The average vehicle age in the United States is about 11 years, but consumers are getting ready to buy new ones at greater rates, partly because slack sales since 2008 have left fewer recent-model used cars, Lentz said in an interview after Toyota opened its latest US assembly plant in Mississippi.

That plant, planned and started before the recession, had been mothballed since construction was completed in 2009.

Lentz said surveys showed that 11% of US households have members who have expressed intent to buy a new vehicle in the next year, up from 8% in late 2010.

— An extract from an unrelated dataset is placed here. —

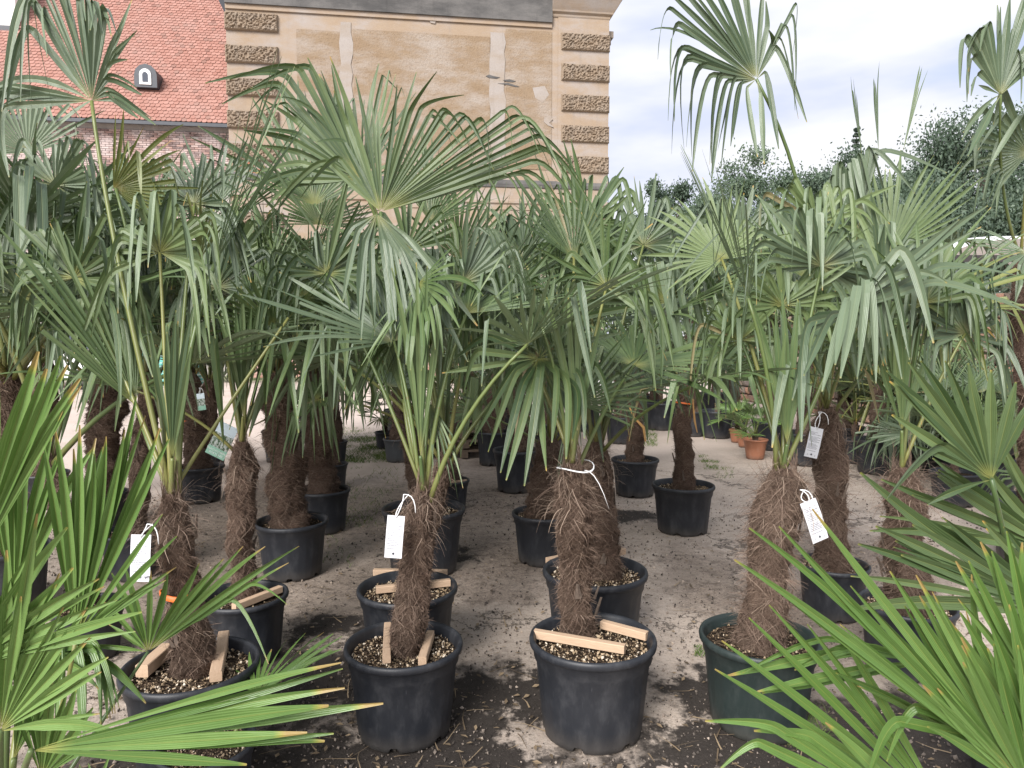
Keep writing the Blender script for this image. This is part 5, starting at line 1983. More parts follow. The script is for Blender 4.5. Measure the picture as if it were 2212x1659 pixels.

“At the same time we are seeing a decline in consumer confidence, we’re seeing the intent to purchase increasing,” said Lentz. “We’re starting to see pent-up demand now trumping whatever is going on in the overall economy.”

Lentz said he expected November US auto sales to be 13.5mi to 13.6m on a seasonally adjusted annualised basis.

He said Toyota’s sales incentives, which have been falling, are not expected to spike as its US inventory levels rise after the effects of the earthquake in Japan.

Toyota’s US inventory slipped to a low of 120,000 vehicles earlier this year, half the level the automaker likes to have, Lentz said.

“We started this month around 160,000” vehicles in US inventory, Lentz told Reuters. “We will probably get to 200,000 by the end of the year and probably February or so we will be back to 240,000.”